--- Begin ---

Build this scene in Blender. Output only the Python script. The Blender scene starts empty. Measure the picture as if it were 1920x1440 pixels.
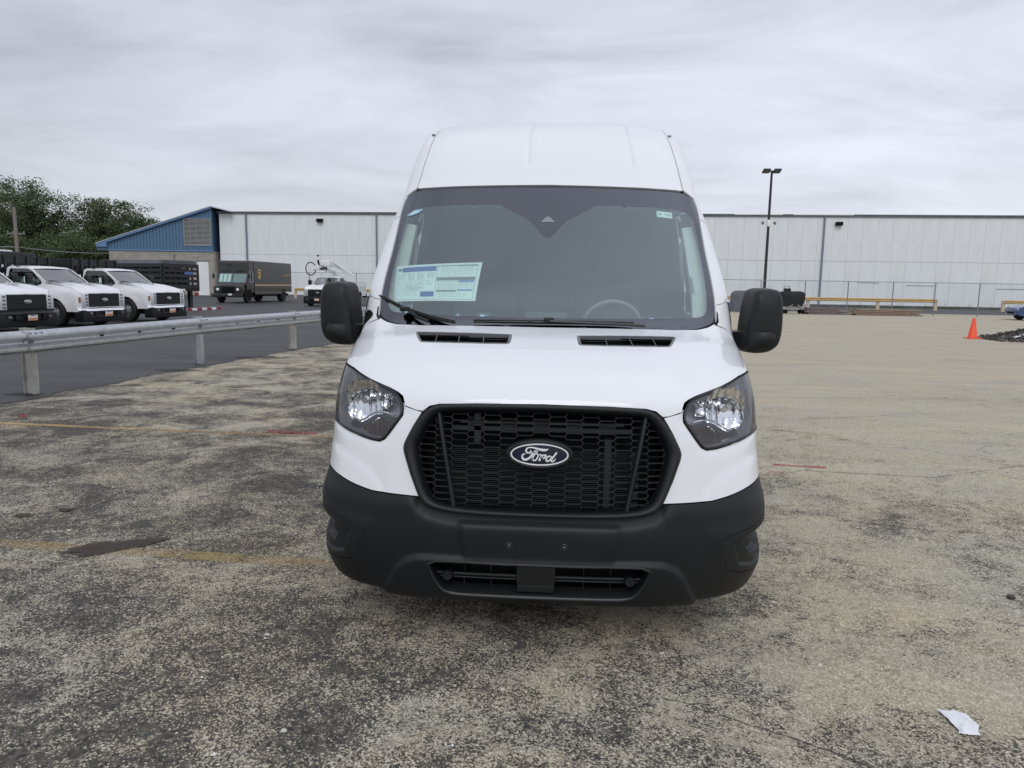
import bpy, bmesh, math, random
import numpy as np
from mathutils import Vector, Matrix, noise
from mathutils.geometry import delaunay_2d_cdt
R = math.radians
rnd = random.Random(7)
SC = bpy.context.scene
COL = SC.collection

# ------------------------------------------------------------------ camera
cam_d = bpy.data.cameras.new("camera"); cam = bpy.data.objects.new("camera", cam_d); COL.objects.link(cam)
cam_d.sensor_width = 36.0; cam_d.lens = 36.0*1333/1920
cam_d.clip_start = .05; cam_d.clip_end = 6000
cam.matrix_world = Matrix.Translation((.028, 0, 1.6)) @ Matrix.Rotation(R(3.0), 4, 'Z') @ Matrix.Rotation(math.pi/2-R(7.94), 4, 'X') @ Matrix.Rotation(R(.92), 4, 'Z')
SC.camera = cam
# ------------------------------------------------------------------ world + sun (overcast)
W = bpy.data.worlds.new("World"); SC.world = W; W.use_nodes = True
nt = W.node_tree; nt.nodes.clear()
def N(t, typ, **kw):
    n = t.nodes.new(typ)
    for k, v in kw.items():
        if k in n.inputs: n.inputs[k].default_value = v
        else: setattr(n, k, v)
    return n
SUN_EL, SUN_ROT = 46, 178
sky = N(nt, 'ShaderNodeTexSky', sky_type='NISHITA', sun_disc=False, sun_elevation=R(SUN_EL), sun_rotation=R(SUN_ROT))
tc = N(nt, 'ShaderNodeTexCoord'); sep = N(nt, 'ShaderNodeSeparateXYZ'); nt.links.new(tc.outputs['Generated'], sep.inputs[0])
zc = N(nt, 'ShaderNodeMath', operation='MAXIMUM'); nt.links.new(sep.outputs['Z'], zc.inputs[0]); zc.inputs[1].default_value = 0
za = N(nt, 'ShaderNodeMath', operation='ADD'); nt.links.new(zc.outputs[0], za.inputs[0]); za.inputs[1].default_value = .16
dv = []
for k in 'XY':
    d = N(nt, 'ShaderNodeMath', operation='DIVIDE'); nt.links.new(sep.outputs[k], d.inputs[0]); nt.links.new(za.outputs[0], d.inputs[1]); dv.append(d)
cmb = N(nt, 'ShaderNodeCombineXYZ'); nt.links.new(dv[0].outputs[0], cmb.inputs[0]); nt.links.new(dv[1].outputs[0], cmb.inputs[1])
mp = N(nt, 'ShaderNodeMapping'); mp.inputs['Scale'].default_value = (.62, 1.0, 1); mp.inputs['Rotation'].default_value = (0, 0, R(-14)); mp.inputs['Location'].default_value = (7.4, 4.2, 0)
nt.links.new(cmb.outputs[0], mp.inputs[0])
n1 = N(nt, 'ShaderNodeTexNoise', Scale=1.55, Detail=7.0, Roughness=.56, Distortion=.45); nt.links.new(mp.outputs[0], n1.inputs['Vector'])
cr = N(nt, 'ShaderNodeValToRGB'); nt.links.new(n1.outputs['Fac'], cr.inputs[0])
el = cr.color_ramp.elements; el[0].position = .32; el[0].color = (.56, .57, .64, 1); el[1].position = .68; el[1].color = (.83, .86, .94, 1)
e = cr.color_ramp.elements.new(.48); e.color = (.70, .72, .79, 1)
hz = N(nt, 'ShaderNodeMapRange'); nt.links.new(zc.outputs[0], hz.inputs['Value']); hz.inputs['From Min'].default_value = 0; hz.inputs['From Max'].default_value = .22; hz.inputs['To Min'].default_value = .75; hz.inputs['To Max'].default_value = 0
mh = N(nt, 'ShaderNodeMix', data_type='RGBA'); nt.links.new(hz.outputs[0], mh.inputs['Factor']); nt.links.new(cr.outputs[0], mh.inputs['A']); mh.inputs['B'].default_value = (.80, .82, .84, 1)
mx = N(nt, 'ShaderNodeMix', data_type='RGBA', blend_type='MULTIPLY'); mx.inputs['Factor'].default_value = 1
nt.links.new(mh.outputs['Result'], mx.inputs['A']); mx.inputs['B'].default_value = (9.9, 10.05, 10.35, 1)
gx_ = N(nt, 'ShaderNodeMapRange'); nt.links.new(sep.outputs['X'], gx_.inputs['Value']); gx_.inputs['From Min'].default_value = -.6; gx_.inputs['From Max'].default_value = .6; gx_.inputs['To Min'].default_value = .87; gx_.inputs['To Max'].default_value = 1.10
# zenith slightly brighter (overcast sky)
bz = N(nt, 'ShaderNodeMapRange'); nt.links.new(zc.outputs[0], bz.inputs['Value']); bz.inputs['From Min'].default_value = .3; bz.inputs['From Max'].default_value = 1; bz.inputs['To Min'].default_value = 1.0; bz.inputs['To Max'].default_value = 1.12
gm_ = N(nt, 'ShaderNodeMath', operation='MULTIPLY'); nt.links.new(bz.outputs[0], gm_.inputs[0]); nt.links.new(gx_.outputs[0], gm_.inputs[1])
vs = N(nt, 'ShaderNodeVectorMath', operation='SCALE'); nt.links.new(mx.outputs['Result'], vs.inputs[0]); nt.links.new(gm_.outputs[0], vs.inputs['Scale'])
m2 = N(nt, 'ShaderNodeMix', data_type='RGBA'); m2.inputs['Factor'].default_value = .93
nt.links.new(sky.outputs[0], m2.inputs['A']); nt.links.new(vs.outputs[0], m2.inputs['B'])
bg = N(nt, 'ShaderNodeBackground'); nt.links.new(m2.outputs['Result'], bg.inputs['Color']); bg.inputs['Strength'].default_value = .1
wo = N(nt, 'ShaderNodeOutputWorld'); nt.links.new(bg.outputs[0], wo.inputs[0])
sd = bpy.data.lights.new("sun", 'SUN'); sd.energy = .95; sd.angle = R(38); sd.color = (1, .98, .95)
so = bpy.data.objects.new("sun", sd); COL.objects.link(so)
a_, e_ = R(SUN_ROT), R(SUN_EL)
so.rotation_euler = Vector((math.sin(a_)*math.cos(e_), math.cos(a_)*math.cos(e_), math.sin(e_))).to_track_quat('Z', 'Y').to_euler()
vw = SC.view_settings; vw.view_transform = 'Standard'; vw.look = 'None'; vw.exposure = 0; vw.gamma = 1; vw.use_curve_mapping = False

# ------------------------------------------------------------------ materials
MATS = {}
def mat(name, col, rough=.5, metal=0., coat=0., spec=.5, grain=0., gscale=30., bump=0., bscale=60., dirt=None):
    if name in MATS: return MATS[name]
    m = bpy.data.materials.new(name); m.use_nodes = True; t = m.node_tree; b = t.nodes['Principled BSDF']
    b.inputs['Base Color'].default_value = (*col, 1); b.inputs['Roughness'].default_value = rough; b.inputs['Metallic'].default_value = metal
    b.inputs['Coat Weight'].default_value = coat; b.inputs['Coat Roughness'].default_value = .04; b.inputs['Specular IOR Level'].default_value = spec
    tcn = N(t, 'ShaderNodeTexCoord')
    if grain:
        nz = N(t, 'ShaderNodeTexNoise', Scale=gscale, Detail=5.0, Roughness=.6); t.links.new(tcn.outputs['Object'], nz.inputs['Vector'])
        r = N(t, 'ShaderNodeMapRange'); t.links.new(nz.outputs['Fac'], r.inputs['Value']); r.inputs['From Min'].default_value = .3; r.inputs['From Max'].default_value = .7; r.inputs['To Min'].default_value = 1-grain; r.inputs['To Max'].default_value = 1+grain
        v = N(t, 'ShaderNodeVectorMath', operation='SCALE'); v.inputs[0].default_value = col; t.links.new(r.outputs[0], v.inputs['Scale'])
        last = v.outputs[0]
        if dirt:
            n2 = N(t, 'ShaderNodeTexNoise', Scale=dirt[1], Detail=6.0, Roughness=.7); t.links.new(tcn.outputs['Object'], n2.inputs['Vector'])
            r2 = N(t, 'ShaderNodeMapRange'); t.links.new(n2.outputs['Fac'], r2.inputs['Value']); r2.inputs['From Min'].default_value = dirt[2]; r2.inputs['From Max'].default_value = dirt[2]+.12
            mm = N(t, 'ShaderNodeMix', data_type='RGBA'); t.links.new(r2.outputs[0], mm.inputs['Factor']); t.links.new(last, mm.inputs['A']); mm.inputs['B'].default_value = (*dirt[0], 1); last = mm.outputs['Result']
        t.links.new(last, b.inputs['Base Color'])
    if bump:
        nb = N(t, 'ShaderNodeTexNoise', Scale=bscale, Detail=4.0); t.links.new(tcn.outputs['Object'], nb.inputs['Vector'])
        bn = N(t, 'ShaderNodeBump', Strength=bump, Distance=.01); t.links.new(nb.outputs['Fac'], bn.inputs['Height']); t.links.new(bn.outputs[0], b.inputs['Normal'])
    MATS[name] = m; return m
def glassmat(name, tint, refl, rough=0., gcol=(1, 1, 1)):
    if name in MATS: return MATS[name]
    m = bpy.data.materials.new(name); m.use_nodes = True; t = m.node_tree; t.nodes.clear()
    tr = N(t, 'ShaderNodeBsdfTransparent'); tr.inputs[0].default_value = (*tint, 1)
    gl = N(t, 'ShaderNodeBsdfGlossy', Roughness=rough); gl.inputs[0].default_value = (*gcol, 1)
    lw = N(t, 'ShaderNodeFresnel', IOR=1.45); ad = N(t, 'ShaderNodeMath', operation='ADD', use_clamp=True); t.links.new(lw.outputs[0], ad.inputs[0]); ad.inputs[1].default_value = refl
    mi = N(t, 'ShaderNodeMixShader'); t.links.new(ad.outputs[0], mi.inputs[0]); t.links.new(tr.outputs[0], mi.inputs[1]); t.links.new(gl.outputs[0], mi.inputs[2])
    o = N(t, 'ShaderNodeOutputMaterial'); t.links.new(mi.outputs[0], o.inputs[0]); MATS[name] = m; return m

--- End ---

Look at the listing and set down only the lines from its start through the line with "COL = SC.collection", word for word and without pictures.

--- Exercise answer ---
Build this scene in Blender. Output only the Python script. The Blender scene starts empty. Measure the picture as if it were 1920x1440 pixels.
import bpy, bmesh, math, random
import numpy as np
from mathutils import Vector, Matrix, noise
from mathutils.geometry import delaunay_2d_cdt
R = math.radians
rnd = random.Random(7)
SC = bpy.context.scene
COL = SC.collection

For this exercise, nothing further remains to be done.